Esta realidad jurídica ha contribuido a consolidar un Estado costarricense plenamente sometido al Derecho, donde la legalidad y la democracia marchan de la mano: las leyes, fruto del debate y el consenso, dirigen el rumbo de la administración pública y establecen las fronteras infranqueables que la autoridad no puede sobrepasar.
A la luz de todo lo expuesto, el principio de reserva de ley emerge incuestionablemente como un pilar fundamental del Estado Social y Democrático de Derecho en Costa Rica. Su importancia radica en que actúa como garante permanente de la legalidad, de la democracia y de los derechos humanos dentro del ordenamiento costarricense.
Gracias a este principio, las decisiones estatales más delicadas –aquellas que crean obligaciones a los ciudadanos, que restringen sus libertades o que definen las políticas públicas esenciales– no pueden tomarse de manera unilateral ni apresurada, sino que requieren el concurso deliberativo del Poder Legislativo. Ello robustece la legitimidad de las normas y refuerza la confianza de la ciudadanía en que las reglas que rigen la vida social no provienen del capricho de un gobernante, sino de la representación popular y de la racionalidad jurídica.

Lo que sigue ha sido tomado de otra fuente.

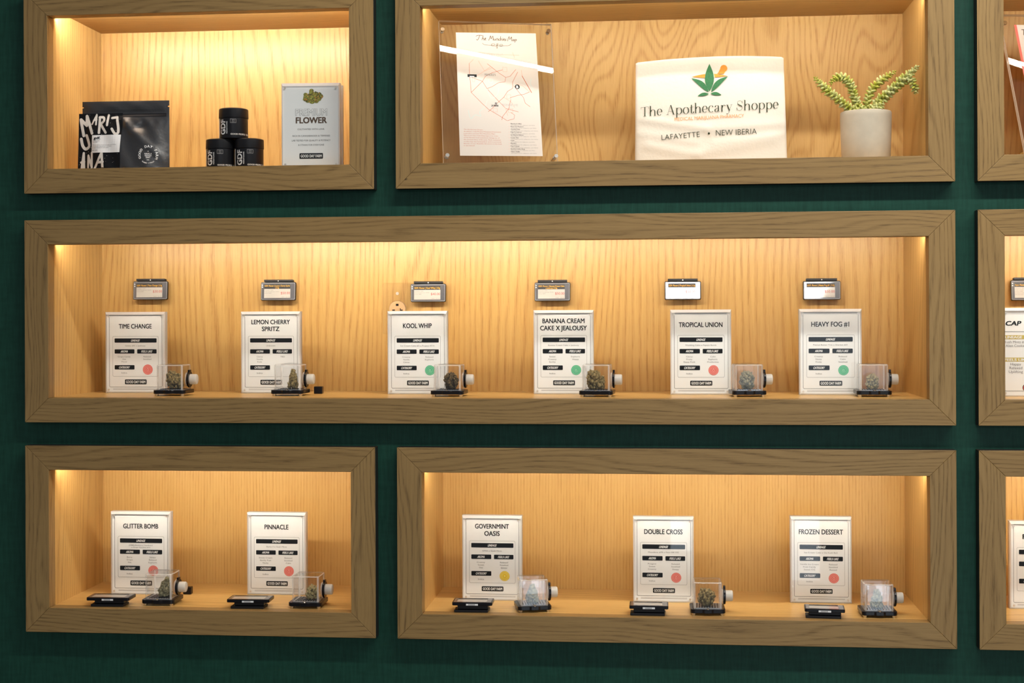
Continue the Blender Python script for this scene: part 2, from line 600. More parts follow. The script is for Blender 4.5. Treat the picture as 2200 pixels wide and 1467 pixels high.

En un país como Costa Rica, con una arraigada tradición institucional y garantista, la reserva de ley ha servido para limitar el poder público, recordándole constantemente a la administración que sus actuaciones deben estar fundadas en la ley y orientadas al bien común dentro del marco constitucional.
Asimismo, el principio de reserva de ley contribuye decisivamente a la protección de los derechos fundamentales. Al exigir que solo mediante ley se puedan establecer restricciones o condicionamientos a esos derechos, se asegura un nivel elevado de escrutinio, debate y justificación antes de afectar la esfera jurídica de las personas. Esto ha sido clave para mantener un equilibrio entre las necesarias facultades de intervención del Estado en lo social (propias de un Estado Social de Derecho) y la garantía de las libertades individuales y colectivas en una democracia.
La reserva de ley funciona, en este sentido, como una cláusula de cierre del sistema de garantías: previene excesos y abusos al imponer un procedimiento y una fuente específica (la ley formal) para cualquier acto que pretenda imponer deberes o limitar derechos. Solo así se logra que el imperio de la ley no sea una consigna vacía, sino una realidad palpable en la convivencia cotidiana.
El ordenamiento constitucional costarricense ha hecho del principio de reserva de ley uno de sus ejes vertebrales, asegurando con ello que Costa Rica se conduzca conforme a un Estado de Derecho efectivo, donde rigen la seguridad jurídica, la responsabilidad democrática y el respeto a la dignidad humana.
Este principio, forjado por la historia y aplicado con rigor en la práctica jurídica nacional, continuará siendo un estandarte del fortalecimiento institucional: un recordatorio permanente de que en Costa Rica el poder tiene límites jurídicos claros y que la ley –fruto de la voluntad popular– es la herramienta suprema para organizar la sociedad, tutelar los derechos y encauzar la acción del Estado.
Como resultado, el principio de reserva de ley no solo tiene relevancia teórica, sino que se proyecta cotidianamente en la vida republicana, afianzando la confianza en las instituciones y consolidando el carácter social y democrático del Estado de Derecho costarricense.